> SHORT PROBLEM
Repeat, exactly and completely, the material that follows. Omit the pictures.

> DATASET ROWS
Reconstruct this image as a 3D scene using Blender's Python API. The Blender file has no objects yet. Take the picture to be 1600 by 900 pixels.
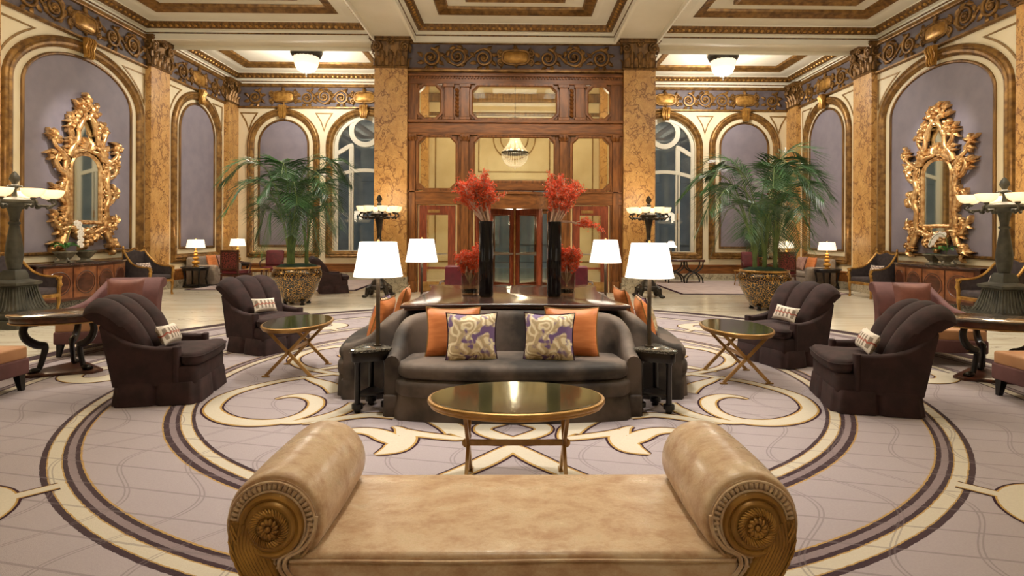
import bpy, bmesh, math, random
from mathutils import Vector, Matrix
PI = math.pi
rnd = random.Random(7)
S = bpy.context.scene
COL = S.collection

# ------------------------------------------------------------------ camera
FOC, HY, CAMZ = 885.0, 365.0, 1.6
YAW, ROLL = math.radians(0.8), math.radians(0.25)
PXC = 803 + FOC * math.tan(YAW)
CROT = Matrix.Rotation(-YAW, 3, 'Z') @ Matrix.Rotation(PI / 2, 3, 'X') @ Matrix.Rotation(ROLL, 3, 'Z')
def ray(px, py):
    return CROT @ Vector(((px - PXC) / FOC, (HY - py) / FOC, -1))
def fp(px, py, z=0.0):                       # point of the horizontal plane z
    d = ray(px, py); t = (z - CAMZ) / d.z
    return Vector((d.x * t, d.y * t, z))
cam_data = bpy.data.cameras.new('camera')
cam = bpy.data.objects.new('camera', cam_data); COL.objects.link(cam)
cam.matrix_world = Matrix.Translation((0, 0, CAMZ)) @ CROT.to_4x4()
cam_data.sensor_width = 36.0
cam_data.lens = FOC / 1600 * 36
cam_data.shift_x = -(PXC - 800) / 1600
cam_data.shift_y = -(450 - HY) / 1600
cam_data.clip_start = 0.05
S.camera = cam

# ------------------------------------------------------------------ materials
def lin(c):
    r = []
    for x in c[:3]:
        x = x / 255.0
        r.append(x / 12.92 if x <= 0.04045 else ((x + 0.055) / 1.055) ** 2.4)
    return (r[0], r[1], r[2], 1)
class NT:
    def __init__(s, name):
        s.m = bpy.data.materials.new(name); s.m.use_nodes = True
        s.t = s.m.node_tree; s.t.nodes.clear()
        s.out = s.n('ShaderNodeOutputMaterial')
        s.p = s.n('ShaderNodeBsdfPrincipled'); s.l(s.p.outputs[0], s.out.inputs[0])
        s.tc = None
    def n(s, ty, **kw):
        x = s.t.nodes.new(ty)
        for k, v in kw.items():
            if k.startswith('i_'):
                key = k[2:]
                x.inputs[int(key) if key.isdigit() else key.replace('_', ' ')].default_value = v
            else: setattr(x, k, v)
        return x
    def l(s, a, b): s.t.links.new(a, b)
    def obj(s):
        if s.tc is None: s.tc = s.n('ShaderNodeTexCoord')
        return s.tc.outputs['Object']
    def mapped(s, scale=(1, 1, 1), rot=(0, 0, 0)):
        m = s.n('ShaderNodeMapping'); s.l(s.obj(), m.inputs[0])
        m.inputs['Scale'].default_value = scale; m.inputs['Rotation'].default_value = rot
        return m.outputs[0]
    def noise(s, scale, detail=3, vec=None, dist=0.0, rough=.5):
        x = s.n('ShaderNodeTexNoise'); x.inputs['Scale'].default_value = scale
        x.inputs['Detail'].default_value = detail; x.inputs['Distortion'].default_value = dist
        x.inputs['Roughness'].default_value = rough
        s.l(vec if vec is not None else s.obj(), x.inputs['Vector']); return x
    def ramp(s, fac, stops, interp='LINEAR'):
        r = s.n('ShaderNodeValToRGB'); r.color_ramp.interpolation = interp
        e = r.color_ramp.elements
        while len(e) > 1: e.remove(e[-1])
        e[0].position = stops[0][0]; e[0].color = lin(stops[0][1])
        for p, c in stops[1:]:
            q = e.new(p); q.color = lin(c)
        s.l(fac, r.inputs[0]); return r.outputs[0]
    def mix(s, fac, a, b, mode='MIX'):
        x = s.n('ShaderNodeMix', data_type='RGBA', blend_type=mode)
        for sock, v in ((x.inputs[0], fac), (x.inputs[6], a), (x.inputs[7], b)):
            if hasattr(v, 'links'): s.l(v, sock)
            else: sock.default_value = v
        return x.outputs[2]
    def math(s, op, a, b=0.0, c=0.0):
        x = s.n('ShaderNodeMath', operation=op)
        for sock, v in zip(x.inputs, (a, b, c)):
            if hasattr(v, 'links'): s.l(v, sock)
            else: sock.default_value = v
        return x.outputs[0]
    def bump(s, h, strength=.2, dist=.02):
        b = s.n('ShaderNodeBump'); b.inputs['Strength'].default_value = strength
        b.inputs['Distance'].default_value = dist
        s.l(h, b.inputs['Height']); s.l(b.outputs[0], s.p.inputs['Normal'])
    def set(s, **kw):
        for k, v in kw.items():
            sock = s.p.inputs[k.replace('_', ' ')]
            if hasattr(v, 'links'): s.l(v, sock)
            else: sock.default_value = v
        return s
MATS = {}
def mat(name, c1, c2=None, scale=6, rough=.5, metal=0.0, bump=0.0, bscale=60, sheen=0.0, stretch=(1, 1, 1), spec=.5, lo=.35, hi=.65, coat=0.0, detail=4):
    q = NT(name)
    if c2 is None: q.set(Base_Color=lin(c1))
    else:
        nz = q.noise(scale, detail, q.mapped(stretch))
        q.set(Base_Color=q.ramp(nz.outputs[0], [(lo, c1), (hi, c2)]))
    q.set(Roughness=rough, Metallic=metal, Specular_IOR_Level=spec)
    if coat: q.set(Coat_Weight=coat, Coat_Roughness=.1)
    if sheen: q.set(Sheen_Weight=sheen, Sheen_Roughness=.35, Sheen_Tint=lin(c2 or c1))
    if bump: q.bump(q.noise(bscale, 3).outputs[0], bump, .01)
    MATS[name] = q.m
    return q.m
def emitter(name, c, strength):
    q = NT(name); q.set(Base_Color=lin(c), Emission_Color=lin(c), Emission_Strength=strength, Roughness=.6)
    MATS[name] = q.m; return q.m

CREAM = mat('cream_paint', (232, 220, 190), (224, 210, 176), 1.5, .55)
CEILW = mat('ceiling_white', (236, 230, 212), (228, 222, 202), 1.0, .6)
LILAC = mat('lilac_fabric', (134, 127, 138), (126, 119, 131), 3, .7, bump=.05, bscale=300)
FRIEZE = mat('frieze_ground', (100, 91, 95), (86, 77, 81), 5, .6)
GOLD = mat('antique_gold', (154, 116, 62), (100, 70, 35), 7, .4, .45, bump=.12, bscale=40)
GOLDD = mat('dark_gold', (136, 100, 52), (86, 60, 30), 5, .45, .4, stretch=(3, 3, .4), bump=.1, bscale=30)
GOLDB = mat('bright_gilding', (240, 202, 146), (176, 126, 74), 12, .27, .7, bump=.1, bscale=50)
GILTW = mat('gilt_wood', (190, 146, 74), (140, 98, 44), 9, .36, .5)
GILTO = mat('olive_gilt', (178, 136, 68), (138, 98, 44), 7, .38, .4)
WOOD = mat('walnut_panelling', (140, 87, 40), (96, 57, 24), 3, .42, stretch=(5, 5, .8), spec=.4, bump=.03)
WOODH = mat('walnut_rail', (140, 87, 40), (98, 58, 25), 3, .42, stretch=(.8, 5, 5), spec=.4)
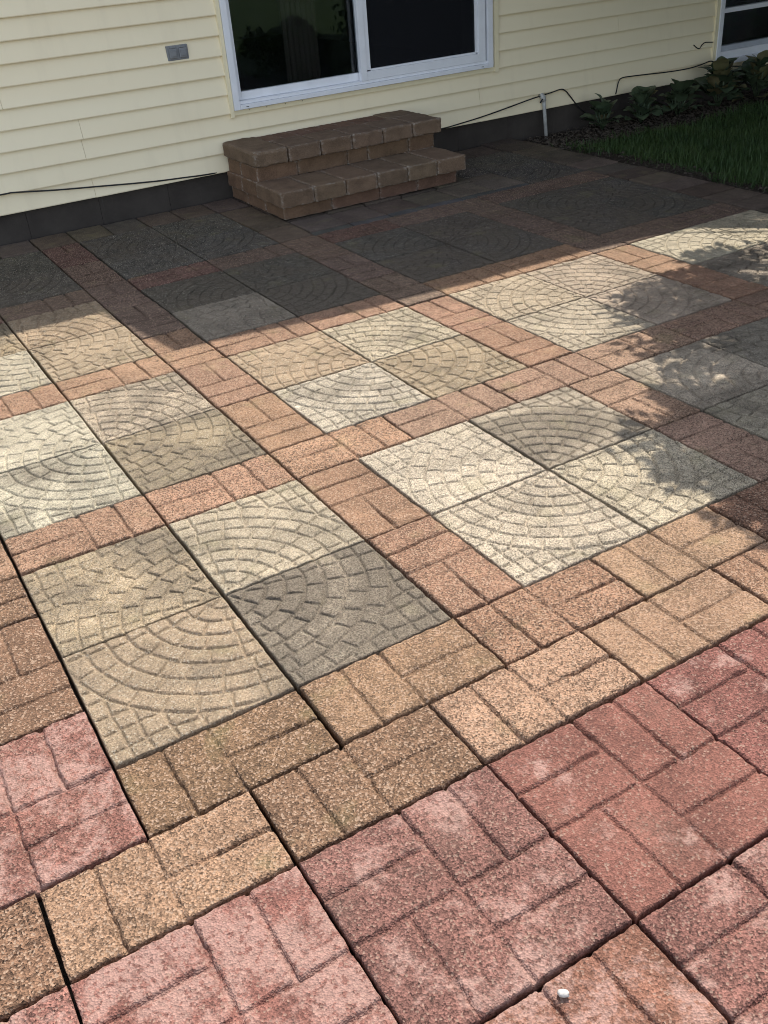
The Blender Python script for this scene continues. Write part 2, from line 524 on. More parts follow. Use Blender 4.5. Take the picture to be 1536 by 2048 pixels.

> FULL SOLUTION
Reconstruct this image as a 3D scene using Blender's Python API. The Blender file has no objects yet. Take the picture to be 1600 by 900 pixels.
import bpy, bmesh, math, random
from mathutils import Vector, Matrix
PI = math.pi
rnd = random.Random(7)
S = bpy.context.scene
COL = S.collection

# ------------------------------------------------------------------ camera
FOC, HY, CAMZ = 885.0, 365.0, 1.6
YAW, ROLL = math.radians(0.8), math.radians(0.25)
PXC = 803 + FOC * math.tan(YAW)
CROT = Matrix.Rotation(-YAW, 3, 'Z') @ Matrix.Rotation(PI / 2, 3, 'X') @ Matrix.Rotation(ROLL, 3, 'Z')
def ray(px, py):
    return CROT @ Vector(((px - PXC) / FOC, (HY - py) / FOC, -1))
def fp(px, py, z=0.0):                       # point of the horizontal plane z
    d = ray(px, py); t = (z - CAMZ) / d.z
    return Vector((d.x * t, d.y * t, z))
cam_data = bpy.data.cameras.new('camera')
cam = bpy.data.objects.new('camera', cam_data); COL.objects.link(cam)
cam.matrix_world = Matrix.Translation((0, 0, CAMZ)) @ CROT.to_4x4()
cam_data.sensor_width = 36.0
cam_data.lens = FOC / 1600 * 36
cam_data.shift_x = -(PXC - 800) / 1600
cam_data.shift_y = -(450 - HY) / 1600
cam_data.clip_start = 0.05
S.camera = cam

# ------------------------------------------------------------------ materials
def lin(c):
    r = []
    for x in c[:3]:
        x = x / 255.0
        r.append(x / 12.92 if x <= 0.04045 else ((x + 0.055) / 1.055) ** 2.4)
    return (r[0], r[1], r[2], 1)
class NT:
    def __init__(s, name):
        s.m = bpy.data.materials.new(name); s.m.use_nodes = True
        s.t = s.m.node_tree; s.t.nodes.clear()
        s.out = s.n('ShaderNodeOutputMaterial')
        s.p = s.n('ShaderNodeBsdfPrincipled'); s.l(s.p.outputs[0], s.out.inputs[0])
        s.tc = None
    def n(s, ty, **kw):
        x = s.t.nodes.new(ty)
        for k, v in kw.items():
            if k.startswith('i_'):
                key = k[2:]
                x.inputs[int(key) if key.isdigit() else key.replace('_', ' ')].default_value = v
            else: setattr(x, k, v)
        return x
    def l(s, a, b): s.t.links.new(a, b)
    def obj(s):
        if s.tc is None: s.tc = s.n('ShaderNodeTexCoord')
        return s.tc.outputs['Object']
    def mapped(s, scale=(1, 1, 1), rot=(0, 0, 0)):
        m = s.n('ShaderNodeMapping'); s.l(s.obj(), m.inputs[0])
        m.inputs['Scale'].default_value = scale; m.inputs['Rotation'].default_value = rot
        return m.outputs[0]
    def noise(s, scale, detail=3, vec=None, dist=0.0, rough=.5):
        x = s.n('ShaderNodeTexNoise'); x.inputs['Scale'].default_value = scale
        x.inputs['Detail'].default_value = detail; x.inputs['Distortion'].default_value = dist
        x.inputs['Roughness'].default_value = rough
        s.l(vec if vec is not None else s.obj(), x.inputs['Vector']); return x
    def ramp(s, fac, stops, interp='LINEAR'):
        r = s.n('ShaderNodeValToRGB'); r.color_ramp.interpolation = interp
        e = r.color_ramp.elements
        while len(e) > 1: e.remove(e[-1])
        e[0].position = stops[0][0]; e[0].color = lin(stops[0][1])
        for p, c in stops[1:]:
            q = e.new(p); q.color = lin(c)
        s.l(fac, r.inputs[0]); return r.outputs[0]
    def mix(s, fac, a, b, mode='MIX'):
        x = s.n('ShaderNodeMix', data_type='RGBA', blend_type=mode)
        for sock, v in ((x.inputs[0], fac), (x.inputs[6], a), (x.inputs[7], b)):
            if hasattr(v, 'links'): s.l(v, sock)
            else: sock.default_value = v
        return x.outputs[2]
    def math(s, op, a, b=0.0, c=0.0):
        x = s.n('ShaderNodeMath', operation=op)
        for sock, v in zip(x.inputs, (a, b, c)):
            if hasattr(v, 'links'): s.l(v, sock)
            else: sock.default_value = v
        return x.outputs[0]
    def bump(s, h, strength=.2, dist=.02):
        b = s.n('ShaderNodeBump'); b.inputs['Strength'].default_value = strength
        b.inputs['Distance'].default_value = dist
        s.l(h, b.inputs['Height']); s.l(b.outputs[0], s.p.inputs['Normal'])
    def set(s, **kw):
        for k, v in kw.items():
            sock = s.p.inputs[k.replace('_', ' ')]
            if hasattr(v, 'links'): s.l(v, sock)
            else: sock.default_value = v
        return s
MATS = {}
def mat(name, c1, c2=None, scale=6, rough=.5, metal=0.0, bump=0.0, bscale=60, sheen=0.0, stretch=(1, 1, 1), spec=.5, lo=.35, hi=.65, coat=0.0, detail=4):
    q = NT(name)
    if c2 is None: q.set(Base_Color=lin(c1))
    else:
        nz = q.noise(scale, detail, q.mapped(stretch))
        q.set(Base_Color=q.ramp(nz.outputs[0], [(lo, c1), (hi, c2)]))
    q.set(Roughness=rough, Metallic=metal, Specular_IOR_Level=spec)
    if coat: q.set(Coat_Weight=coat, Coat_Roughness=.1)
    if sheen: q.set(Sheen_Weight=sheen, Sheen_Roughness=.35, Sheen_Tint=lin(c2 or c1))
    if bump: q.bump(q.noise(bscale, 3).outputs[0], bump, .01)
    MATS[name] = q.m
    return q.m
def emitter(name, c, strength):
    q = NT(name); q.set(Base_Color=lin(c), Emission_Color=lin(c), Emission_Strength=strength, Roughness=.6)
    MATS[name] = q.m; return q.m

CREAM = mat('cream_paint', (232, 220, 190), (224, 210, 176), 1.5, .55)
CEILW = mat('ceiling_white', (236, 230, 212), (228, 222, 202), 1.0, .6)
LILAC = mat('lilac_fabric', (134, 127, 138), (126, 119, 131), 3, .7, bump=.05, bscale=300)
FRIEZE = mat('frieze_ground', (100, 91, 95), (86, 77, 81), 5, .6)
GOLD = mat('antique_gold', (154, 116, 62), (100, 70, 35), 7, .4, .45, bump=.12, bscale=40)
GOLDD = mat('dark_gold', (136, 100, 52), (86, 60, 30), 5, .45, .4, stretch=(3, 3, .4), bump=.1, bscale=30)
GOLDB = mat('bright_gilding', (240, 202, 146), (176, 126, 74), 12, .27, .7, bump=.1, bscale=50)
GILTW = mat('gilt_wood', (190, 146, 74), (140, 98, 44), 9, .36, .5)
GILTO = mat('olive_gilt', (178, 136, 68), (138, 98, 44), 7, .38, .4)
WOOD = mat('walnut_panelling', (140, 87, 40), (96, 57, 24), 3, .42, stretch=(5, 5, .8), spec=.4, bump=.03)
WOODH = mat('walnut_rail', (140, 87, 40), (98, 58, 25), 3, .42, stretch=(.8, 5, 5), spec=.4)
The Blender Python script for this scene continues. Write part 2, from line 524 on. More parts follow. Use Blender 4.5. Take the picture to be 1536 by 2048 pixels.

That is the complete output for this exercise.